Yobe killings: Senate ‘directs’ Nigeria’s Army chief to relocate to Maiduguri

Nigerian Senate: Strengthening the law against rape

The Army chief complained of inadequate funding.

The Senate Committee on Defence and Army on Wednesday in Abuja directed the Chief of Army Staff to relocate temporarily to Maiduguri.

The Thompson Sekibo-led Committee made the call at the 2014 budget defence of the committee.

Mr.

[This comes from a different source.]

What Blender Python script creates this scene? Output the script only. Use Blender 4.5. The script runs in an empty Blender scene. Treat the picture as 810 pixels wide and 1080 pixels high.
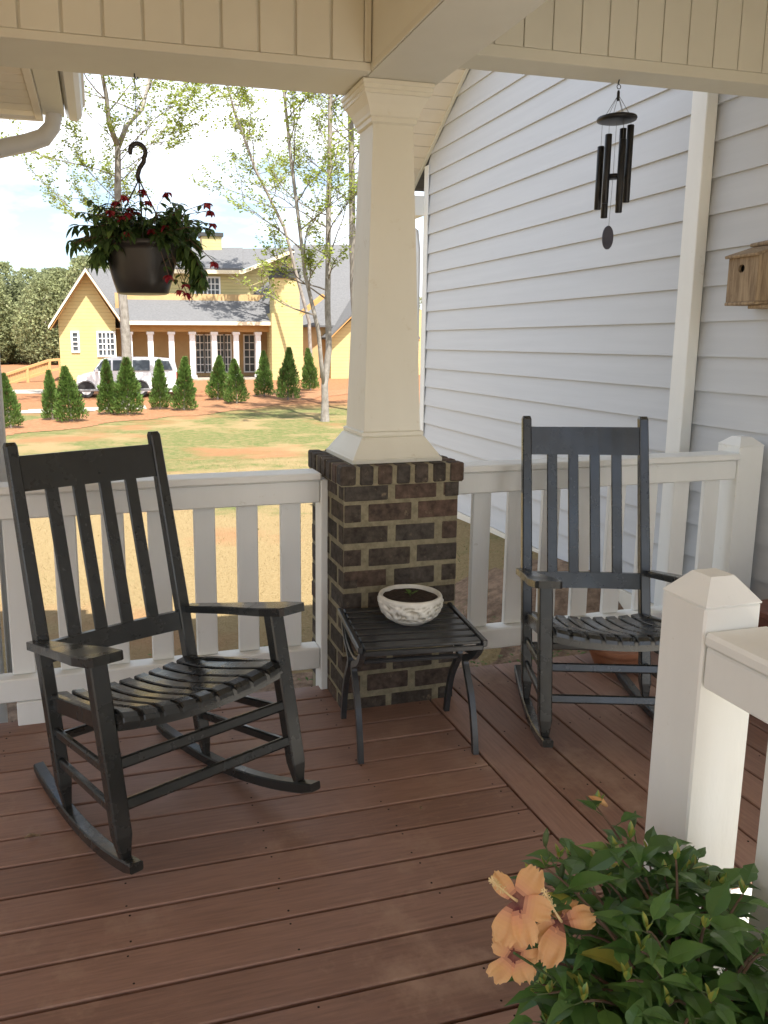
import bpy, bmesh, math, random
from mathutils import Vector, Matrix, noise
R=math.radians
rnd=random.Random(7)
S=bpy.context.scene
COL=S.collection
# ------------------------------------------------------------------ camera geometry
PX,PY,F,H=342.,510.,838.,1.45
PITCH=math.atan(150.5/F); YAW=math.atan(237/math.hypot(F,150.5))
_r=Vector((math.cos(YAW),-math.sin(YAW),0)); _f=Vector((math.sin(YAW)*math.cos(PITCH),math.cos(YAW)*math.cos(PITCH),-math.sin(PITCH))); _u=_r.cross(_f)
CP=Vector((0,0,H))
def W(x,y,Y=None,X=None,Z=None):
    d=_f*F+_r*(x-PX)-_u*(y-PY)
    t=(Y/d.y) if Y is not None else (X/d.x) if X is not None else ((Z-H)/d.z)
    return CP+d*t
cam=bpy.data.cameras.new('camera'); co=bpy.data.objects.new('camera',cam); COL.objects.link(co)
m=Matrix((( _r.x,_u.x,-_f.x),(_r.y,_u.y,-_f.y),(_r.z,_u.z,-_f.z))).to_4x4(); m.translation=CP
co.matrix_world=m
cam.sensor_fit='VERTICAL'; cam.sensor_height=24; cam.lens=24*F/1080
cam.shift_x=(405-PX)/1080; cam.shift_y=-(540-PY)/1080
cam.clip_start=.02; cam.clip_end=3000
S.camera=co
# ------------------------------------------------------------------ materials
def nt(name):
    M=bpy.data.materials.new(name); M.use_nodes=True; t=M.node_tree; b=t.nodes['Principled BSDF']; return M,t,b
def N(t,k,**kw):
    n=t.nodes.new(k)
    for a,v in kw.items():
        if a in n.inputs: n.inputs[a].default_value=v
        else: setattr(n,a,v)
    return n
def ramp(t,fac,stops):
    r=t.nodes.new('ShaderNodeValToRGB'); e=r.color_ramp.elements
    while len(e)<len(stops): e.new(.5)
    for i,(p,c) in enumerate(stops): e[i].position=p; e[i].color=(*c,1)
    t.links.new(fac,r.inputs[0]); return r.outputs[0]
def mapping(t,scale=(1,1,1),coord='Object'):
    tc=t.nodes.new('ShaderNodeTexCoord'); mp=t.nodes.new('ShaderNodeMapping'); mp.inputs['Scale'].default_value=scale
    t.links.new(tc.outputs[coord],mp.inputs[0]); return mp.outputs[0]
def noisen(t,vec,scale,detail=4,rough=.6):
    n=t.nodes.new('ShaderNodeTexNoise'); n.inputs['Scale'].default_value=scale; n.inputs['Detail'].default_value=detail; n.inputs['Roughness'].default_value=rough
    t.links.new(vec,n.inputs['Vector']); return n.outputs['Fac']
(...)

Sekibo said the committee condemned what it described as the atrocity being unleashed by the Boko Haram sect on innocent citizens of North Eastern Nigeria.

He said that as part of measures to curb the activities of the Boko Haram sect, the committee also wanted all schools and health institutions from now on to be provided with special security.

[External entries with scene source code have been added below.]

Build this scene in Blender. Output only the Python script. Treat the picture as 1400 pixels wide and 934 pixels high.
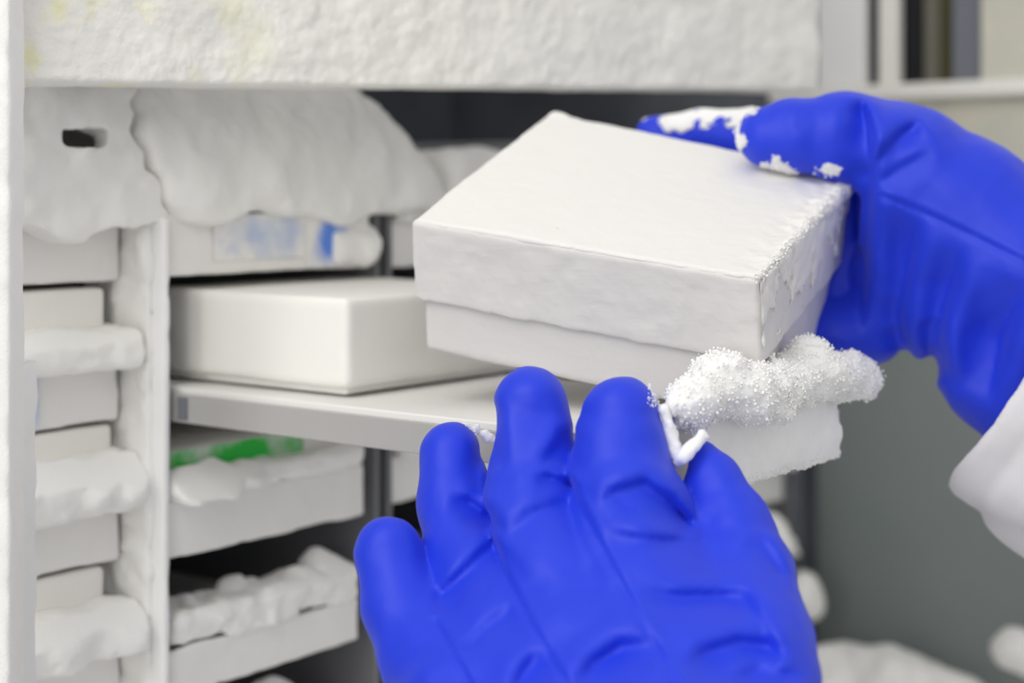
import bpy, math
import numpy as np
from mathutils import Vector

sc = bpy.context.scene
for o in list(bpy.data.objects):
    bpy.data.objects.remove(o)

# ------------------------------------------------------------------ camera, world, lights
F, CX, HY, Z0 = 2200.0, 700.0, 260.0, 1.40        # focal length (px of a 1400 px frame), principal point, eye height
cam = bpy.data.objects.new('camera', bpy.data.cameras.new('camera'))
sc.collection.objects.link(cam)
cam.location = (0, 0, Z0)
cam.rotation_euler = (math.pi / 2, 0, 0)
cam.data.sensor_width = 36
cam.data.lens = F / 1400 * 36
cam.data.shift_y = -(467 - HY) / 1400
cam.data.clip_start = 0.02
cam.data.dof.use_dof = True
cam.data.dof.focus_distance = 0.60
cam.data.dof.aperture_fstop = 5.6
sc.camera = cam

world = bpy.data.worlds.new('world'); sc.world = world
world.use_nodes = True
wn = world.node_tree; bg = wn.nodes['Background']
tc = wn.nodes.new('ShaderNodeTexCoord'); sx = wn.nodes.new('ShaderNodeSeparateXYZ'); mr = wn.nodes.new('ShaderNodeMapRange')
wn.links.new(tc.outputs['Generated'], sx.inputs[0]); wn.links.new(sx.outputs['Z'], mr.inputs[0])
mr.inputs[1].default_value = -0.6; mr.inputs[2].default_value = 0.6      # dim floor below, white lab ceiling above
mr.inputs[3].default_value = 0.27; mr.inputs[4].default_value = 0.76
wn.links.new(mr.outputs[0], bg.inputs[1])
bg.inputs[0].default_value = (1.0, 0.985, 0.955, 1)

def area(name, loc, target, size, power, col=(1, 1, 1)):
    l = bpy.data.lights.new(name, 'AREA'); l.shape = 'SQUARE'; l.size = size; l.energy = power; l.color = col
    o = bpy.data.objects.new(name, l); sc.collection.objects.link(o)
    o.location = loc
    o.rotation_euler = (Vector(target) - Vector(loc)).to_track_quat('-Z', 'Y').to_euler()
    return o
area('key_light', (-0.42, 0.02, Z0 + 0.62), (-0.05, 0.62, Z0 - .05), 0.5, 2.8, (1, 0.985, 0.95))  # added key light, close on the left so its falloff dims the far glove
area('fill_light', (-0.75, -0.8, Z0 + 0.35), (0.0, 0.8, Z0 - 0.1), 1.2, 7.0, (1, 0.99, 0.97))  # added frontal fill light that lifts the header and rack fronts

vs = sc.view_settings
vs.view_transform = 'Standard'; vs.look = 'None'; vs.gamma = 1; vs.use_curve_mapping = False
vs.exposure = 0.16

# ------------------------------------------------------------------ frames of reference
def P(px, py, D):
    return np.array([(px - CX) / F * D, D, (HY - py) / F * D + Z0])
U = np.array([0.6116, 0.7912, 0.0])     # along the rack fronts, to the right and away
N = np.array([0.7912, -0.6116, 0.0])    # out of the rack fronts
P0 = np.array([-0.158, 0.727, Z0])
def R(q):                               # rack coordinates (along, depth inwards, height) -> world
    q = np.atleast_2d(q)
    return P0 + q[:, :1] * U - q[:, 1:2] * N + q[:, 2:3] * np.array([0, 0, 1.0])
def W(q):
    return np.atleast_2d(q)

# ------------------------------------------------------------------ objects
def link(o):
    sc.collection.objects.link(o); return o
def tag(o, label=None, cat=None, group=None, kind=None):
    if label: o['label'] = label
    if cat: o['category'] = cat
    if group: o['group'] = group
    if kind: o['kind'] = kind
    return o
def thing(name, label, cat, loc, group=None):
    o = link(bpy.data.objects.new(name, None)); o.location = Vector([float(v) for v in loc]); o.empty_display_size = 0.02
    bpy.context.view_layer.update()
    return tag(o, label, cat, group)
def wloc(o):
    v = Vector((0, 0, 0))
    while o is not None:
        v += o.location; o = o.parent
    return v
def mesh_obj(name, v, f, mat, parent=None, smooth=True, origin=None):
    v = np.asarray(v, float)
    if parent is not None:
        org = np.array(wloc(parent))
    else:
        org = np.array(origin) if origin is not None else np.array([v[:, 0].mean(), v[:, 1].mean(), v[:, 2].min()])
    me = bpy.data.meshes.new(name)
    me.from_pydata((v - org).tolist(), [], [tuple(int(i) for i in q) for q in f])
    me.materials.append(mat)
    if smooth:
        me.polygons.foreach_set('use_smooth', [True] * len(me.polygons))
    me.update()
    o = link(bpy.data.objects.new(name, me))
    if parent is not None: o.parent = parent
    else: o.location = Vector(org.tolist())
    return o

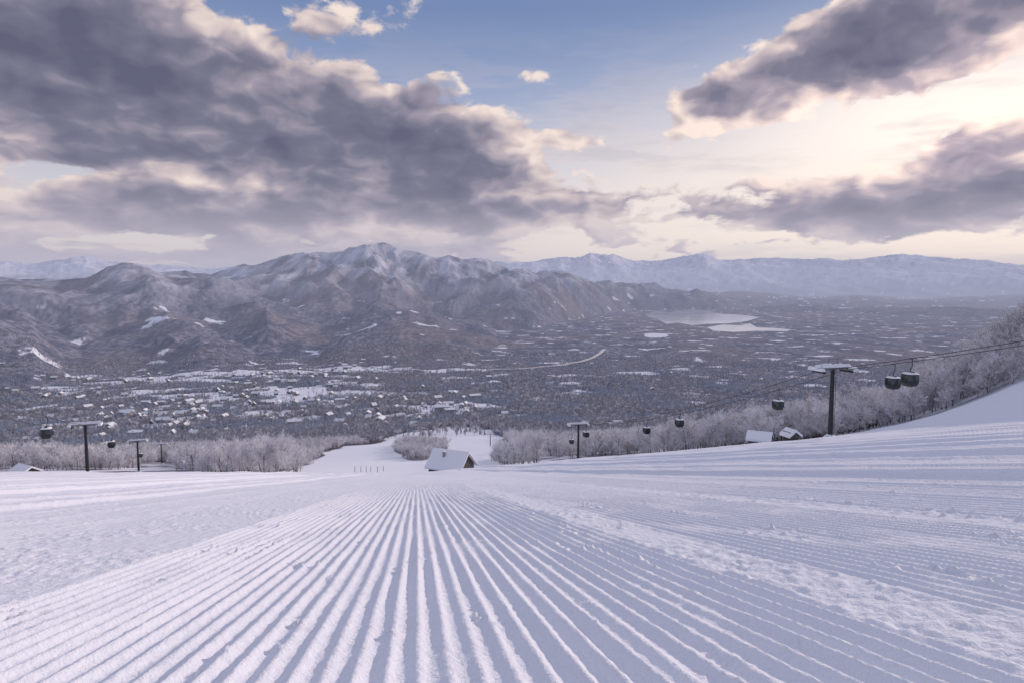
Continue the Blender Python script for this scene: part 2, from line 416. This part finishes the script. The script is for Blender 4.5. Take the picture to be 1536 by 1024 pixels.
C_near=coll('rimed_trees_beyond',[('a_rimed_tree',bare_tree(s,8.5,3,(3,3,3),.05).mesh('rimed_tree',[M_bark,M_twig])) for s in (5,6,7,8,9)])
C_mid=coll('valley_trees',[('a_brown_tree',bare_tree(11,9,3,(2,3,2),.10).mesh('brown_tree',[M_bark,M_twigb])),('b_brown_tree',bare_tree(12,9,3,(2,3,2),.10).mesh('brown_tree',[M_bark,M_twigb])),
     ('c_rimed_tree',bare_tree(13,9,3,(2,3,2),.10).mesh('rimed_tree_far',[M_bark,M_twig])),('d_conifer',conifer(1).mesh('conifer',[M_bark,M_needle])),('e_conifer',conifer(2,14).mesh('conifer',[M_bark,M_needle]))])
def scatter(name,x,y,z,rot,scl,idx,collection):
    me=bpy.data.meshes.new(name); n=len(x); me.vertices.add(n)
    me.vertices.foreach_set('co',np.stack([x,y,z],-1).astype(np.float32).ravel())
    for an,arr,ty in (('rot',rot,'FLOAT'),('scl',scl,'FLOAT')):
        a=me.attributes.new(an,ty,'POINT'); a.data.foreach_set('value',arr.astype(np.float32))
    a=me.attributes.new('idx','INT','POINT'); a.data.foreach_set('value',idx.astype(np.int32))
    o=obj(name,me); ng=bpy.data.node_groups.new(name,'GeometryNodeTree')
    ng.interface.new_socket('Geometry',in_out='INPUT',socket_type='NodeSocketGeometry'); ng.interface.new_socket('Geometry',in_out='OUTPUT',socket_type='NodeSocketGeometry')
    N=ng.nodes.new; gi=N('NodeGroupInput');go=N('NodeGroupOutput');ip=N('GeometryNodeInstanceOnPoints');ci=N('GeometryNodeCollectionInfo')
    ci.inputs['Collection'].default_value=collection; ci.inputs['Separate Children'].default_value=True; ci.inputs['Reset Children'].default_value=True
    def na(nm,ty):
        a=N('GeometryNodeInputNamedAttribute'); a.data_type=ty; a.inputs['Name'].default_value=nm; return a
    l=ng.links.new
    ar=na('rot','FLOAT'); asx=na('scl','FLOAT'); ai=na('idx','INT')
    cx=N('ShaderNodeCombineXYZ'); l(ar.outputs['Attribute'],cx.inputs[2]); 
    cs=N('ShaderNodeCombineXYZ')
    for k in range(3): l(asx.outputs['Attribute'],cs.inputs[k])
    l(gi.outputs[0],ip.inputs['Points']); l(ci.outputs[0],ip.inputs['Instance']); ip.inputs['Pick Instance'].default_value=True
    l(ai.outputs['Attribute'],ip.inputs['Instance Index']); l(cx.outputs[0],ip.inputs['Rotation']); l(cs.outputs[0],ip.inputs['Scale'])
    l(ip.outputs[0],go.inputs[0]); md=o.modifiers.new('instances','NODES'); md.node_group=ng; return o
LR=[(86,-8),(53,112),(22,223),(6.7,455),(-21,650)]
LL=[(-63,68),(-104,164),(-145,260),(-209,400),(-262,520)]
def dist_line(x,y,L):
    d=np.full(x.shape,1e9)
    for (x0,y0),(x1,y1) in zip(L[:-1],L[1:]):
        dx,dy=x1-x0,y1-y0; t=np.clip(((x-x0)*dx+(y-y0)*dy)/(dx*dx+dy*dy),0,1)
        d=np.minimum(d,np.hypot(x-x0-t*dx,y-y0-t*dy))
    return d
N=260000; D0,D1=128,3400
D=np.exp(rng.uniform(math.log(D0),math.log(D1),N)); az=rng.uniform(math.radians(-44),math.radians(47),N)
dens=N/(math.log(D1/D0)*math.radians(91)*D**2)
lim=np.where((az>math.radians(19))&(D<420),.10,.042)
keep=rng.random(N)<np.minimum(1,lim/dens)
x=D*np.sin(az);y=D*np.cos(az); px=768+FPX*np.tan(az)
keep&=(cover(x,y)<.35)|((D>900)&(rng.random(N)<.10))
keep&=(D>170)|(az>math.radians(19))
keep&=(D>np.interp(px,[0,250,330],[330,330,150]))
keep&=dist_line(x,y,LR)>7; keep&=dist_line(x,y,LL)>9
cl=fbm(x/140,y/140,3,301)
keep&=(D>700)|(cl>-.24)|(az>math.radians(24))
x=x[keep];y=y[keep];D=D[keep];az=az[keep];cl=cl[keep]
z=height(x,y)-.1
con=fbm(x/150+9,y/190,3,311)
def sc_(mask,name,colln,idxf,scf):
    n=int(mask.sum()); return scatter(name,x[mask],y[mask],z[mask],rng.uniform(0,6.28,n),scf(n,mask),idxf(n,mask),colln)
def faridx(n,mask):
    c=con[mask]; r=rng.random(n); p=np.clip(.24+2.4*c,0.03,.95); return np.where(r<p,3+rng.integers(0,2,n),rng.integers(0,3,n))
sc_(D<260,'rimed_forest',C_close,lambda n,m:rng.integers(0,4,n),lambda n,m:rng.uniform(.5,1.15,n)*(1-.2*((az[m]>math.radians(17))&(D[m]<170))))
sc_((D>=260)&(D<800),'rimed_forest',C_near,lambda n,m:rng.integers(0,5,n),lambda n,m:rng.uniform(.4,1.25,n))
sc_(D>=800,'valley_forest',C_mid,faridx,lambda n,m:rng.uniform(.6,1.15,n))
print('trees',len(x),(D<260).sum(),(D<800).sum(),time.time()-T_START)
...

“We heard of your planned relocation to Maiduguri, we hereby as the committee overseeing your activities, direct that your office relocates temporarily to the 7th Division in Maiduguri.

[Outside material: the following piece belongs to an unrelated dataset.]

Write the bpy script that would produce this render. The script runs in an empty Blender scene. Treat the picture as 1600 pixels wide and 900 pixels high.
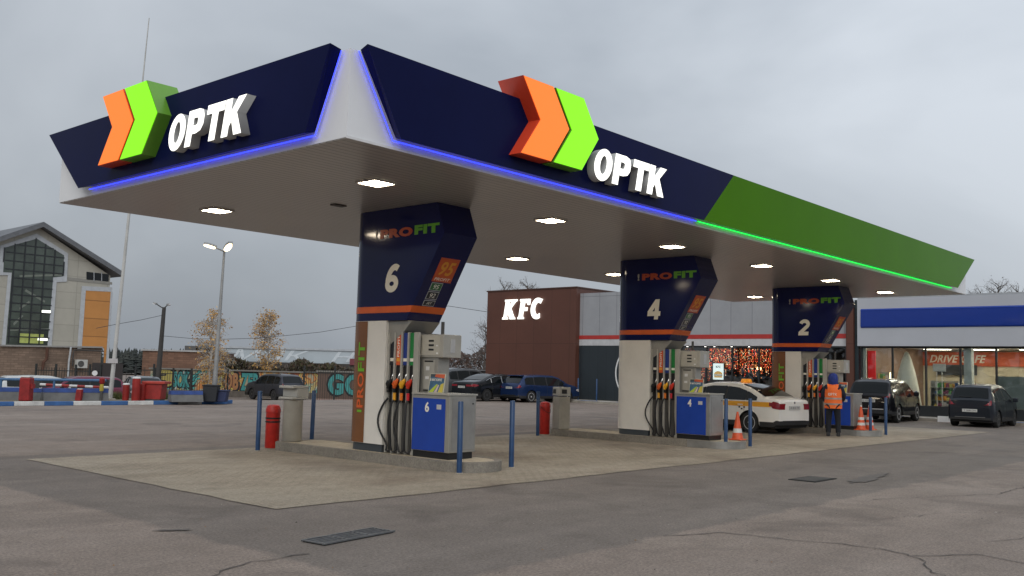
import bpy, bmesh, math, random
from mathutils import Vector, Matrix
random.seed(7)
S = bpy.context.scene
COL = S.collection
R = math.radians

# ------------------------------------------------------------------ camera
FPX, YAW, PITCH, ROLL = 1476.15, 45 - 3.32, 5.01, 1.49
EYE = Vector((-7.24, -9.27, 1.65))
_a, _p, _r = R(YAW), R(PITCH), R(ROLL)
FWD = Vector((math.cos(_p)*math.cos(_a), math.cos(_p)*math.sin(_a), math.sin(_p)))
_right = Vector((math.sin(_a), -math.cos(_a), 0)); _up = _right.cross(FWD)
RT = _right*math.cos(_r) + _up*math.sin(_r)
UP = -_right*math.sin(_r) + _up*math.cos(_r)
cd = bpy.data.cameras.new('camera'); cam = bpy.data.objects.new('camera', cd); COL.objects.link(cam)
cd.sensor_width = 36; cd.lens = FPX/1600*36; cd.clip_end = 3000; cd.clip_start = .1
cam.matrix_world = Matrix(((RT.x, UP.x, -FWD.x, EYE.x), (RT.y, UP.y, -FWD.y, EYE.y), (RT.z, UP.z, -FWD.z, EYE.z), (0, 0, 0, 1)))
S.camera = cam

# ------------------------------------------------------------------ world, sun, exposure
SUN_EL, SUN_AZ = R(38), R(215)
w = bpy.data.worlds.new('World'); S.world = w; w.use_nodes = True
nt = w.node_tree; nt.nodes.clear()
def nn(t, typ, **kw):
    n = t.nodes.new(typ)
    for k, v in kw.items(): setattr(n, k, v)
    return n
sky = nn(nt, 'ShaderNodeTexSky', sky_type='NISHITA', sun_disc=False, sun_elevation=SUN_EL, sun_rotation=math.pi/2 - SUN_AZ)
sky.air_density = 1.5; sky.dust_density = 3
tc = nn(nt, 'ShaderNodeTexCoord'); mp = nn(nt, 'ShaderNodeMapping'); mp.inputs['Scale'].default_value = (1.15, 1.15, 1.9)
nz = nn(nt, 'ShaderNodeTexNoise'); nz.inputs['Scale'].default_value = 1.7; nz.inputs['Detail'].default_value = 5; nz.inputs['Roughness'].default_value = .5
nz.inputs['Distortion'].default_value = .5
cr = nn(nt, 'ShaderNodeValToRGB')
cr.color_ramp.elements[0].position = .32; cr.color_ramp.elements[0].color = (5.7, 6.3, 7.1, 1)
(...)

“This is so that you take urgent and appropriate steps to quell the situation.

“The Chief of Army staff should also restrategise on possible new ways of curbing these excesses and mobilise all military resources and face the insurgents,” Mr. Sekibo said.

He said because of the situation, the committee would receive the budget proposals without going through the lines.

“No one goes to the town square to dance when there is fire in his house.

“For us, the quelling of this insurgency and giving confidence of safety to Nigerians is of utmost priority.”

The committee further called on President Goodluck Jonathan to mobilise all the needed resources for the Armed Forces to face the challenge.

“This battle must be won to sustain our nation’s stability and unity as it is only in the atmosphere of peace and tranquility that development can be carried out,” Mr. Sekibo said.

He also said the committee would take a tour of the three affected states when the senate resumed from its recess.

In his response, the Chief of Army Staff, Kenneth Minimah, said that the Army was in dire need of more funds.

Mr. Minimah, a Major-General, assured the committee that the Army was up to the task and it was just a matter of time before it would bring the insurgents to their knees.

Meanwhile, the Senate Leader, Victor Ndoma-Egba has described the Tuesday Yobe killings as “crossing the border of decency”.

In a personally signed statement, Mr. Ndoma-Egba said the killing of about 40 students showed that the sect planned to plunge Nigeria into a “bleak and blank future”.

The Senate Leader said: “It is obvious that we are now dealing with a bunch of animals to whom human life is now totally meaningless and worthless.

“When you attack students, you are attacking the foundation of the country’s future. So this attack to me, is to plunge the nation into a bleak and blank future.”

He called for an urgent modification of the security strategy to include hot pursuit as this was permissible in international law.